(begin)

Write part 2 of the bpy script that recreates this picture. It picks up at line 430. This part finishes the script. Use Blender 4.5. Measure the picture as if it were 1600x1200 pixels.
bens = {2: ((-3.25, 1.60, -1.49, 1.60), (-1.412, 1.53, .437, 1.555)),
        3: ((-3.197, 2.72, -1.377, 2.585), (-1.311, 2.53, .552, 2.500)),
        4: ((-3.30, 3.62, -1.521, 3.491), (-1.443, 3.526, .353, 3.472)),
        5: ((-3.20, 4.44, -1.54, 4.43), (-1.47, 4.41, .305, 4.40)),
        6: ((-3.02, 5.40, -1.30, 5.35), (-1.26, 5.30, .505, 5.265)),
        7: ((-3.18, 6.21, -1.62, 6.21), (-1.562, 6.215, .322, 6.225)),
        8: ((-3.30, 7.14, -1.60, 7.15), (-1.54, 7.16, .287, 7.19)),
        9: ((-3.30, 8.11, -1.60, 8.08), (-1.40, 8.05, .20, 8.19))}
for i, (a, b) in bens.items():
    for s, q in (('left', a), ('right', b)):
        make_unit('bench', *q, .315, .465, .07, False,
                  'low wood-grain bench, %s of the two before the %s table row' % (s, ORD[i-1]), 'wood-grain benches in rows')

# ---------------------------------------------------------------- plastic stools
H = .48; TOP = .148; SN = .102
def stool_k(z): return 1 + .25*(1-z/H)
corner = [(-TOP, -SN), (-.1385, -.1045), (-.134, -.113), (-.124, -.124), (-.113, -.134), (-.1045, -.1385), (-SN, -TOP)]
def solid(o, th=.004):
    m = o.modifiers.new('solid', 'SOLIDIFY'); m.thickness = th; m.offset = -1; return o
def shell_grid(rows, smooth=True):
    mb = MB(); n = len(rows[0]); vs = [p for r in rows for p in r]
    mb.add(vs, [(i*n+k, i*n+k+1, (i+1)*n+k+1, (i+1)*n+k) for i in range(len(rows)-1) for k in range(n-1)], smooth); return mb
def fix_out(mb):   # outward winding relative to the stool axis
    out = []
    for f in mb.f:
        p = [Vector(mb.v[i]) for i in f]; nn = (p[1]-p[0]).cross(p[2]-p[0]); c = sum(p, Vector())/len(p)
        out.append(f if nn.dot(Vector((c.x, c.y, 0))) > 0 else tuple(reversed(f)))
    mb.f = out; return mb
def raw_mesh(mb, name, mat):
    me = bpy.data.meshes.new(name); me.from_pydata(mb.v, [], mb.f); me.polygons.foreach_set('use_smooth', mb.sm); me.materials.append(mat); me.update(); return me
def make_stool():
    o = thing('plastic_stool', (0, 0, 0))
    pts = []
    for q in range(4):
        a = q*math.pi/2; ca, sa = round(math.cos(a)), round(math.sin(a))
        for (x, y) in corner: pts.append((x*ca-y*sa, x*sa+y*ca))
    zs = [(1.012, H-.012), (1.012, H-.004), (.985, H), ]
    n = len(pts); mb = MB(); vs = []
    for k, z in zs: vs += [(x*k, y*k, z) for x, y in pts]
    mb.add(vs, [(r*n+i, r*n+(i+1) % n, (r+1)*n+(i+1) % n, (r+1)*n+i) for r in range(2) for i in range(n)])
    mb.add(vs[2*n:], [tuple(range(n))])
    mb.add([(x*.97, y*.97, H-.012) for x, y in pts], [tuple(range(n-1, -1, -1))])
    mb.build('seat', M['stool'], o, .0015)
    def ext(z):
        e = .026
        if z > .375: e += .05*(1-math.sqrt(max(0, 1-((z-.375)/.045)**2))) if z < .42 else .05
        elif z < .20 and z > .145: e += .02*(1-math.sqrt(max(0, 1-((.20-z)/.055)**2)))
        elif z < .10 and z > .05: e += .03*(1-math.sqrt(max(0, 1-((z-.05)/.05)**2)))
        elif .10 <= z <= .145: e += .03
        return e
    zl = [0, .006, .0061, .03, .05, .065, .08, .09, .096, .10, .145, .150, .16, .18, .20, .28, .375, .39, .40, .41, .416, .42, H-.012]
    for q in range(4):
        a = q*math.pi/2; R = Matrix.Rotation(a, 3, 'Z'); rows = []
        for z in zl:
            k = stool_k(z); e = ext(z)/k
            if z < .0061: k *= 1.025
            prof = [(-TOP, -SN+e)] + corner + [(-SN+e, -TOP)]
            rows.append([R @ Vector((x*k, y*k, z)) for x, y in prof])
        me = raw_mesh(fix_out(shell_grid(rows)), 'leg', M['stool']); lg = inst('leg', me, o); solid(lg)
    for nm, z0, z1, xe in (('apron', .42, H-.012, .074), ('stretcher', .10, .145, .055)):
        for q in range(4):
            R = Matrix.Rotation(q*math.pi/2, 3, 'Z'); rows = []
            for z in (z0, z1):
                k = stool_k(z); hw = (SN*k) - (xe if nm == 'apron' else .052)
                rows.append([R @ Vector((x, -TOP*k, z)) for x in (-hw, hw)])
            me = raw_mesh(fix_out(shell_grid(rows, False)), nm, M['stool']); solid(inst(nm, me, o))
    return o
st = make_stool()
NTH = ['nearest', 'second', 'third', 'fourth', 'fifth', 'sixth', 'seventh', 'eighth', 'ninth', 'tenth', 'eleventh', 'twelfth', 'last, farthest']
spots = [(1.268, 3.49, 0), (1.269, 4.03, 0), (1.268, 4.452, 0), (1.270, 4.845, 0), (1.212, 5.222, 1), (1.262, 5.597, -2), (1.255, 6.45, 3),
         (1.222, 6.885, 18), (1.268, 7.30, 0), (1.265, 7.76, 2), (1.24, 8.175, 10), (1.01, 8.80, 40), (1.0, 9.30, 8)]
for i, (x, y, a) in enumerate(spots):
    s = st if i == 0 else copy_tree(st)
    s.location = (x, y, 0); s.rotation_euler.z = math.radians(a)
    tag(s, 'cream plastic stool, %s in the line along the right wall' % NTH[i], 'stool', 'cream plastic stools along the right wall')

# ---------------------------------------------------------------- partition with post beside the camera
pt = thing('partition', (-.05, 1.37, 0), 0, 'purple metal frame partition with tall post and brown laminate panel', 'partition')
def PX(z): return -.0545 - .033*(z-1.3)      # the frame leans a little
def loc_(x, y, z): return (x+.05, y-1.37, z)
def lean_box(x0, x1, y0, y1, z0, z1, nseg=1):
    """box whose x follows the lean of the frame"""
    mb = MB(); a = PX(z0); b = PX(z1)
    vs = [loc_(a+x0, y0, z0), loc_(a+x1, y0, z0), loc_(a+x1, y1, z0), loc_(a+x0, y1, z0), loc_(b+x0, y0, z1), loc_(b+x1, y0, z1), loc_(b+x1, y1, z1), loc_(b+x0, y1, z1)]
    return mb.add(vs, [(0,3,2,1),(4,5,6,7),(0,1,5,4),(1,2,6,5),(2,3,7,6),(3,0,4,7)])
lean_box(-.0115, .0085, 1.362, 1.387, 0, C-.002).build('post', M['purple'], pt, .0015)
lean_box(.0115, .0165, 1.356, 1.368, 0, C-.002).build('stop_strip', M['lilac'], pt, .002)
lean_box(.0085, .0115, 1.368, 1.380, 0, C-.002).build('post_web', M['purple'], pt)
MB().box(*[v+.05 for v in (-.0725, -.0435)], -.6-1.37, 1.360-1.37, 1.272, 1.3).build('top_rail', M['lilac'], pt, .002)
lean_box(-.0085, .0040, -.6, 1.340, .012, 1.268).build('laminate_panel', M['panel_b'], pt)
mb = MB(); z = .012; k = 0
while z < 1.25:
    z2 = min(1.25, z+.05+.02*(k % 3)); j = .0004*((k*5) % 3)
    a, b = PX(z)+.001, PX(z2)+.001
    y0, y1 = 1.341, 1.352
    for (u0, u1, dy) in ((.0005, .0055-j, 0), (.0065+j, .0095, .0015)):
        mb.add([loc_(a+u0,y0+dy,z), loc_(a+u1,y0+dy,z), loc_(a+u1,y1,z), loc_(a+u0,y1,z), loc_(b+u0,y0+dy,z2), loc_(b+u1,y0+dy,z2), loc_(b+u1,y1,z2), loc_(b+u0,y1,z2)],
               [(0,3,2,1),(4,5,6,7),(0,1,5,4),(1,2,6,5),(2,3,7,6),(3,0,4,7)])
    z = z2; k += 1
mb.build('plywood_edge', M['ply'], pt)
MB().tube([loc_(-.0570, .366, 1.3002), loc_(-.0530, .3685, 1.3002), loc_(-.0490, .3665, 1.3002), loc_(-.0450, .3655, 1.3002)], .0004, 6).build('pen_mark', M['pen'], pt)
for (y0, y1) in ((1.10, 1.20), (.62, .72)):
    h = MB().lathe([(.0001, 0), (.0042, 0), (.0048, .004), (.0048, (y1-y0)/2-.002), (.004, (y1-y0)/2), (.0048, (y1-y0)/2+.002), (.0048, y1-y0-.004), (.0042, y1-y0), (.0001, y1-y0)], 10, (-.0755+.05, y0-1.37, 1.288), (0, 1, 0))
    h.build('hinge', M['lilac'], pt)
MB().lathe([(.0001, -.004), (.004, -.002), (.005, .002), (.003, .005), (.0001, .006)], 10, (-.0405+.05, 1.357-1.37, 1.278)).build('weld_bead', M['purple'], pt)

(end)

- **Do this**
Exactly as written, please reproduce the lines from the first line of the data to the line containing "benches in rows')", inclusive, and nothing else.

- **Task result**
Write part 2 of the bpy script that recreates this picture. It picks up at line 430. This part finishes the script. Use Blender 4.5. Measure the picture as if it were 1600x1200 pixels.
bens = {2: ((-3.25, 1.60, -1.49, 1.60), (-1.412, 1.53, .437, 1.555)),
        3: ((-3.197, 2.72, -1.377, 2.585), (-1.311, 2.53, .552, 2.500)),
        4: ((-3.30, 3.62, -1.521, 3.491), (-1.443, 3.526, .353, 3.472)),
        5: ((-3.20, 4.44, -1.54, 4.43), (-1.47, 4.41, .305, 4.40)),
        6: ((-3.02, 5.40, -1.30, 5.35), (-1.26, 5.30, .505, 5.265)),
        7: ((-3.18, 6.21, -1.62, 6.21), (-1.562, 6.215, .322, 6.225)),
        8: ((-3.30, 7.14, -1.60, 7.15), (-1.54, 7.16, .287, 7.19)),
        9: ((-3.30, 8.11, -1.60, 8.08), (-1.40, 8.05, .20, 8.19))}
for i, (a, b) in bens.items():
    for s, q in (('left', a), ('right', b)):
        make_unit('bench', *q, .315, .465, .07, False,
                  'low wood-grain bench, %s of the two before the %s table row' % (s, ORD[i-1]), 'wood-grain benches in rows')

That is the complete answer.